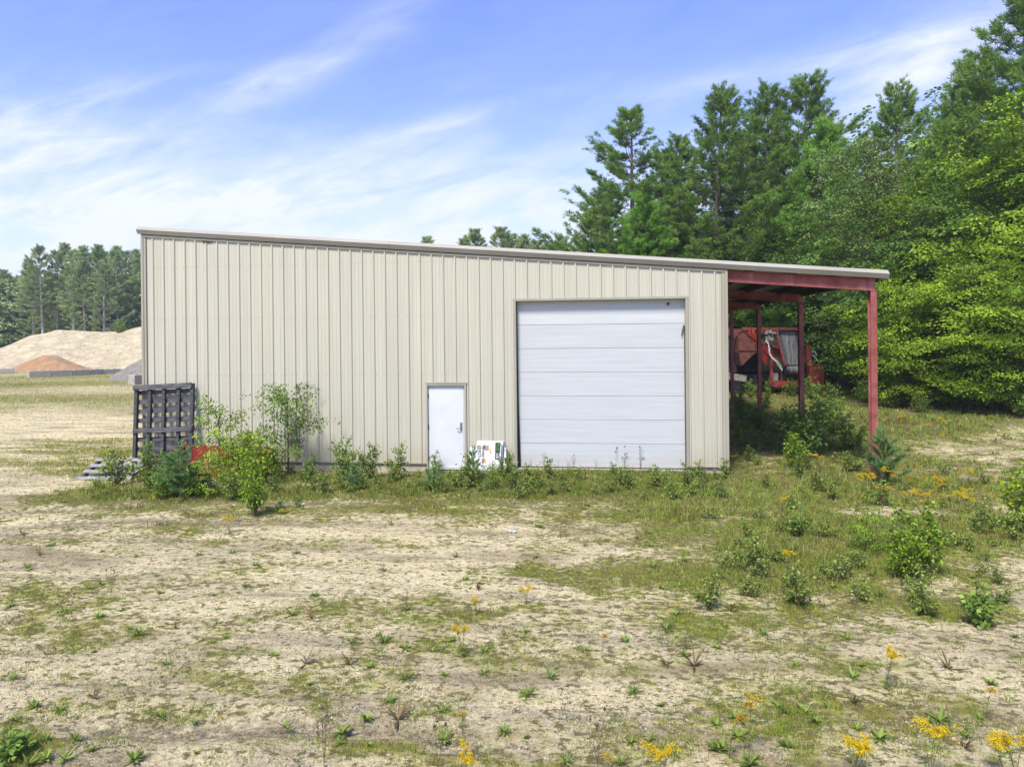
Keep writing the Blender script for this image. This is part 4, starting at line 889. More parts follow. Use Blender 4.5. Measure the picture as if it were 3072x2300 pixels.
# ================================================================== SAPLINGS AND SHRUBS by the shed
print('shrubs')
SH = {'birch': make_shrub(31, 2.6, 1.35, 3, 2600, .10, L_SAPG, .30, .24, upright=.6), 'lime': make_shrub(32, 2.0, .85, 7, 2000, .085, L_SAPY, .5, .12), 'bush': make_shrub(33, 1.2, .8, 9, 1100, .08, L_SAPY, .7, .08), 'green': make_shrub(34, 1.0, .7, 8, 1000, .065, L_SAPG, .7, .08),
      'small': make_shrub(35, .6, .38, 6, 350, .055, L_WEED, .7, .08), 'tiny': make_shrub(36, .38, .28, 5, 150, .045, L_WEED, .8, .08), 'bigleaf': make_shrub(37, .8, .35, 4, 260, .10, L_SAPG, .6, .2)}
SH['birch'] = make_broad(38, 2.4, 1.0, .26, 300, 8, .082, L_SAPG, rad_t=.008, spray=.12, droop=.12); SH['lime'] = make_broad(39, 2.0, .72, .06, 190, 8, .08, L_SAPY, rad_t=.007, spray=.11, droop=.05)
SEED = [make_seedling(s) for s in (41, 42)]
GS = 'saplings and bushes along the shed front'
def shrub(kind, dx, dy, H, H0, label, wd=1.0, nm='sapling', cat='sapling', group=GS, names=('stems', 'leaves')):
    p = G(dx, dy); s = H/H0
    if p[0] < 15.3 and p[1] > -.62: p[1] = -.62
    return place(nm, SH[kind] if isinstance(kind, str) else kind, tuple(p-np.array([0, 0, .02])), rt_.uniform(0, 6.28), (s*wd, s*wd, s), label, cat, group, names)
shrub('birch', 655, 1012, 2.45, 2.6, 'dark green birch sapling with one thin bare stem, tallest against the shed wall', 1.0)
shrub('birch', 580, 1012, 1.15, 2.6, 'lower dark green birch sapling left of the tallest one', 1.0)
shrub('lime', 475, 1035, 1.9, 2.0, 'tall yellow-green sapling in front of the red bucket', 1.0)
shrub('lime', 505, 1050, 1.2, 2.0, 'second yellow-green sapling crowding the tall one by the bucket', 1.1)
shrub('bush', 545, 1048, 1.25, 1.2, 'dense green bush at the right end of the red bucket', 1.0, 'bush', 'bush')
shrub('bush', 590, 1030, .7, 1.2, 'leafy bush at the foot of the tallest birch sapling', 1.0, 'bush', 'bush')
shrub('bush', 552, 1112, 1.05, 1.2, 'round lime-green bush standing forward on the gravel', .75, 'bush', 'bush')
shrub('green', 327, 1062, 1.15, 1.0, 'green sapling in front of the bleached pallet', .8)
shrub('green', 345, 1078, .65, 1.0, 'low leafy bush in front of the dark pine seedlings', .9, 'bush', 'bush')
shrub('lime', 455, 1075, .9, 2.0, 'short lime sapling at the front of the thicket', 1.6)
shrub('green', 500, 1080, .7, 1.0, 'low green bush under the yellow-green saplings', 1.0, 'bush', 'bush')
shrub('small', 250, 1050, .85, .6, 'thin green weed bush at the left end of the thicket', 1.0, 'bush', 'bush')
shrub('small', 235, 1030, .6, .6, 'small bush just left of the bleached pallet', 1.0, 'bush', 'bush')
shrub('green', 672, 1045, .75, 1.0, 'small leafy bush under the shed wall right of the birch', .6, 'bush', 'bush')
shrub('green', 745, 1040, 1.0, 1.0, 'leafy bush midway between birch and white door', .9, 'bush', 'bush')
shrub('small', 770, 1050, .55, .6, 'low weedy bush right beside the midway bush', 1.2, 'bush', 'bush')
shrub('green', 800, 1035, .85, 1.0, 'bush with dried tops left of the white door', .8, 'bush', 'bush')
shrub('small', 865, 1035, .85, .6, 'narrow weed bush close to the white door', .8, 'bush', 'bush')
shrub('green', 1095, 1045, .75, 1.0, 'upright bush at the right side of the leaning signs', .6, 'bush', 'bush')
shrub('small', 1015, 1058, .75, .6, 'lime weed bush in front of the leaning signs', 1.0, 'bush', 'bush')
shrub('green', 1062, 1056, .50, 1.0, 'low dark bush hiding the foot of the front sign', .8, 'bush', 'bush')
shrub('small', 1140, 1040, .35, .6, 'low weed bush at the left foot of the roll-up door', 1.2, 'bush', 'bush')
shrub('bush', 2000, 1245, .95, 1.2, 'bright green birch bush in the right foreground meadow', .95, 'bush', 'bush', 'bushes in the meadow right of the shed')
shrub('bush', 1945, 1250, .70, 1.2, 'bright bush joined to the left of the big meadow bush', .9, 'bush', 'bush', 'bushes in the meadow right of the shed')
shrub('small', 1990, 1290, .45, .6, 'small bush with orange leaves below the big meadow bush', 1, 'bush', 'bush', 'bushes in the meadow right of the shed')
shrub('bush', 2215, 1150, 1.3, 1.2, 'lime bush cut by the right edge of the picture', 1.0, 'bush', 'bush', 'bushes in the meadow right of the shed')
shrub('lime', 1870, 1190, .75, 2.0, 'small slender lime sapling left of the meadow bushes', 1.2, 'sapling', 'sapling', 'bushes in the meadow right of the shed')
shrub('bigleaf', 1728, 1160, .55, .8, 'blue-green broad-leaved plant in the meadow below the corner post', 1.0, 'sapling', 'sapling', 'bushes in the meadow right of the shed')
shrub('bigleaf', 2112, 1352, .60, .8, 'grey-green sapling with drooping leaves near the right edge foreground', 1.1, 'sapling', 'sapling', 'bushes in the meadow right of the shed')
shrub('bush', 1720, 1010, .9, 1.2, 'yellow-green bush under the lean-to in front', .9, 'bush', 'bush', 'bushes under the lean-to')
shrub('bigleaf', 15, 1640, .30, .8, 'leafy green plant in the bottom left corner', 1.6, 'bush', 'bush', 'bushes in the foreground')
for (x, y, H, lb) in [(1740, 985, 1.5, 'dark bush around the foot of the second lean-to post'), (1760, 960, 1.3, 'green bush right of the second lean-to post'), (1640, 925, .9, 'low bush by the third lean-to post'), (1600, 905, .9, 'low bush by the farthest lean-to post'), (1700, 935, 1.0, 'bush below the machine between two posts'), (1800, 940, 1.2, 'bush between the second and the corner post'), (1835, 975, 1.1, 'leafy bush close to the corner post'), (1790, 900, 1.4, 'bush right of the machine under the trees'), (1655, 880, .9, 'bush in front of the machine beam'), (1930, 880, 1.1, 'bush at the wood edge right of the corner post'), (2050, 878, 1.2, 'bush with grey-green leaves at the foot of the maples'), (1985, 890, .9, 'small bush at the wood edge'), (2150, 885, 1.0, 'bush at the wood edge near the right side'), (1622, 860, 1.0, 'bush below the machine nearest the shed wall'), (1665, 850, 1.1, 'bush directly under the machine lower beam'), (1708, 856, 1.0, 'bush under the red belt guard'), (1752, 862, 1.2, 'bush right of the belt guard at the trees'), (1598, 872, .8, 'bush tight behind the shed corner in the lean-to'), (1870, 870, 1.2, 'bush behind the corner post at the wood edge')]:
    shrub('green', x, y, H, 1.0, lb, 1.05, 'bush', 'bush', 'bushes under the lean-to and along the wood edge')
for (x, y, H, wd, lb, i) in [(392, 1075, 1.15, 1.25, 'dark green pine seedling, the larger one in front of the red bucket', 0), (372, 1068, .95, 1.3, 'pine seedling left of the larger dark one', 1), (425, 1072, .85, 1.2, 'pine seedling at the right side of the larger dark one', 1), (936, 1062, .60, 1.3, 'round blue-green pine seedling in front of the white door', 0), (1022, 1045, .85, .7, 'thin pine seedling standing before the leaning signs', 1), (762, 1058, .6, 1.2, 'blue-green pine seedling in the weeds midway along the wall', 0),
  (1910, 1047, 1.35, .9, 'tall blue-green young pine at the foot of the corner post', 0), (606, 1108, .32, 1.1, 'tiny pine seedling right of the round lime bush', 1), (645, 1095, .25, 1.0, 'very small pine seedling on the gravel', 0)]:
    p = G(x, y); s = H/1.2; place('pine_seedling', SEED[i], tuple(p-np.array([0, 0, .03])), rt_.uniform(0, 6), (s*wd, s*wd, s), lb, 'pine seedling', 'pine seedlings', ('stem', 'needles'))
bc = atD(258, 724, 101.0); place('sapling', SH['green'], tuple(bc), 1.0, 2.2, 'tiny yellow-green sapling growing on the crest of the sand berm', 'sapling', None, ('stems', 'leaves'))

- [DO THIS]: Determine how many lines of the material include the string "picture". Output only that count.

- [CORRECT ANSWER]: 2